11 febbraio 1963: Sylvia Plath, moglie di Ted Hughes, si suicida. Lascia a Ted due figli e l’ombra di un dolore che lo sprofonda nel silenzio. Dopo 35 anni, qualche mese prima di morire, Ted Hughes rompe il silenzio e tutto lo strazio della perdita esplode nella bellezza di versi tersi e compressi.
Si tratta di una raccolta di poesie, c‘è chi ha parlato, forse non a torto, di canzoniere contemporaneo, e chi ha voluto vedere nel libro l’arringa difensiva di un uomo stanco di sentirsi rimproverare il suicidio della moglie-mito.
Difficile prendere una posizione netta sulle motivazioni e sulle finalità dell’opera, che sembra essere il prodotto di una lenta, meditata ed intima riflessione sull’indecifrabile tormento che ha consumato la vita della Plath.

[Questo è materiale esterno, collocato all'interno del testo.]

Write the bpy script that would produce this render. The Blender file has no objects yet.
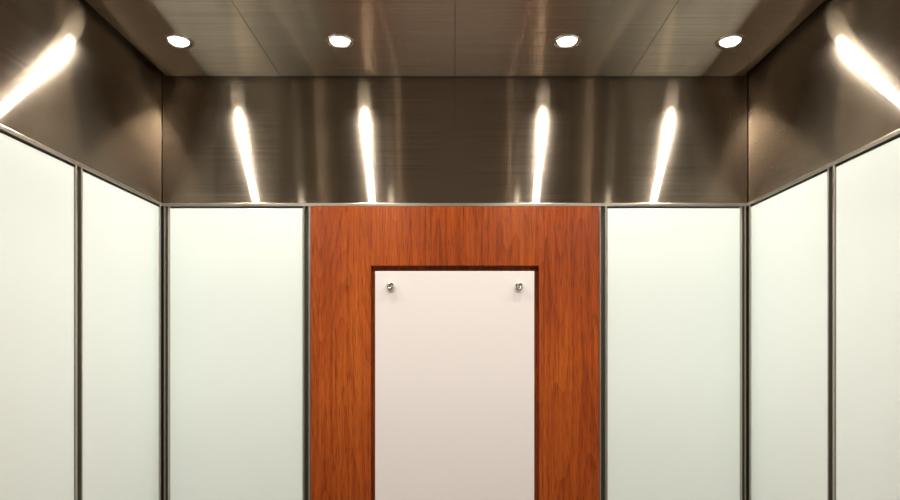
import bpy, bmesh, math
from mathutils import Vector, Matrix
sc = bpy.context.scene
sc.view_settings.view_transform = 'Standard'
sc.view_settings.look = 'None'
EYE=1.5; D=2.1; CZ=2.415; FRONT=1.44

# ------------------------------------------------ materials
def mat(name):
    m=bpy.data.materials.new(name); m.use_nodes=True
    nt=m.node_tree; b=nt.nodes['Principled BSDF']
    return m,nt,b
def simple(name,col,rough=.5,metal=0,spec=.5,coat=0,emis=None,es=0):
    m,nt,b=mat(name)
    b.inputs['Base Color'].default_value=(*col,1); b.inputs['Roughness'].default_value=rough
    b.inputs['Metallic'].default_value=metal; b.inputs['Specular IOR Level'].default_value=spec
    b.inputs['Coat Weight'].default_value=coat
    if emis:
        b.inputs['Emission Color'].default_value=(*emis,1); b.inputs['Emission Strength'].default_value=es
    return m
def brushed(name,col,tan,grain,rough=.2,aniso=.91,mix=.24,r2=.31):
    """brushed stainless: tan = direction of the brushing, grain = noise scale xyz"""
    m,nt,b=mat(name); N=nt.nodes; L=nt.links
    N.remove(b); out=N['Material Output']
    tc=N.new('ShaderNodeTexCoord'); mp=N.new('ShaderNodeMapping'); mp.inputs['Scale'].default_value=grain
    no=N.new('ShaderNodeTexNoise'); no.inputs['Scale'].default_value=1; no.inputs['Detail'].default_value=3
    L.new(tc.outputs['Object'],mp.inputs[0]); L.new(mp.outputs[0],no.inputs['Vector'])
    cr=N.new('ShaderNodeMapRange'); cr.data_type='FLOAT_VECTOR'
    cr.inputs[7].default_value=(.3,.3,.3); cr.inputs[8].default_value=(.7,.7,.7)
    cr.inputs[9].default_value=[c*.80 for c in col]; cr.inputs[10].default_value=[min(1,c*1.2) for c in col]
    L.new(no.outputs['Fac'],cr.inputs[6])
    v=N.new('ShaderNodeCombineXYZ')
    for i in range(3): v.inputs[i].default_value=tan[i]
    gl=[]
    for r,a in ((rough,aniso),(r2,.65)):
        g=N.new('ShaderNodeBsdfAnisotropic'); g.inputs['Roughness'].default_value=r; g.inputs['Anisotropy'].default_value=a
        L.new(cr.outputs[1],g.inputs['Color']); L.new(v.outputs[0],g.inputs['Tangent']); gl.append(g)
    mx=N.new('ShaderNodeMixShader'); mx.inputs[0].default_value=mix
    L.new(gl[0].outputs[0],mx.inputs[1]); L.new(gl[1].outputs[0],mx.inputs[2]); L.new(mx.outputs[0],out.inputs[0])
    return m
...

Hughes ripercorre le tappe della sua vicenda amorosa, dal primo incontro al matrimonio, passando per i trasferimenti, il lavoro, i viaggi, la nascita dei due figli della coppia.
Le poesie ricostruiscono la geografia di un rapporto segnato dal disagio psichico della Plath, che incombe sulle vite dei due artisti senza soluzione di continuità.
Hughes sviluppa in modo ossessivo il motivo del mancato superamento della perdita del padre durante l’infanzia da parte della moglie quale radice profonda delle sue sofferenze e delle sue tendenze suicide.
Le poesie sull’argomento sono numerosissime e assai simili tra loro, tanto da sembrare persino ripetitive: il lettore rimane invischiato in una trama fatta di interpretazione di sogni, spiegazione di gesti ed esibizione di completa impotenza da parte dell’autore di fronte al “Dio della Foresta Nera” di Sylvia Plath (il padre Otto era di origini tedesche).
Resta, alla fine, l’impressione di un uomo che ha amato, ha lottato, ha perduto (una battaglia, un matrimonio, una moglie, una possibilità di vita).
“E allora per quale macabra o liberatoria circostanza, questa impossibile festa di compleanno? In cui “Tutti ridono // come fossero grati, tutta la compagnia riunita – / amici vecchi e nuovi, / alcuni scrittori famosi, la tua corte di menti brillanti, / editori, dottori e professori (…) E la tua Mamma / ride nella sua casa di riposo. Ridono i tuoi figli / dagli angoli opposti del globo. Il tuo Papà / ride giù nella bara”. F.Rognoni
Saturnine Puissant
Qui la storia davvero interessante della famiglia, anzi delle famiglie di Hughes, che si risposò dopo della morte della Plath, e che vide (causò?) il suicidio anche della seconda moglie: https://lapoesiaelospirito.wordpress.com/2009/03/27/olocausto-domestico/
Lettere di compleanno è un libro che nasce nella dimensione del ricordo, con esso cresce e di esso si nutre. La vicenda è nota: Hughes conobbe Sylvia Plath a Londra, dove lei si era recata dagli Stati Uniti, suo Paese natale, per motivi di studio. I due giovani simpatizzarono e dopo un breve fidanzamento decisero di sposarsi. Dal loro matrimonio nacquero due figli, Frieda e Nicholas. Col tempo però la loro vita in comune divenne sempre più difficile, a causa di incomprensioni reciproche, e finì con l’incrinarsi definitivamente in seguito al tradimento di Ted, il quale si invaghì di Assia Gutmann, più giovane di lei di dieci anni. Sylvia, che aveva già tentato un’altra volta di togliersi la vita, senza riuscirvi perché salvata in extremis, non resse al colpo e si suicidò, mettendo la testa in un forno a gas.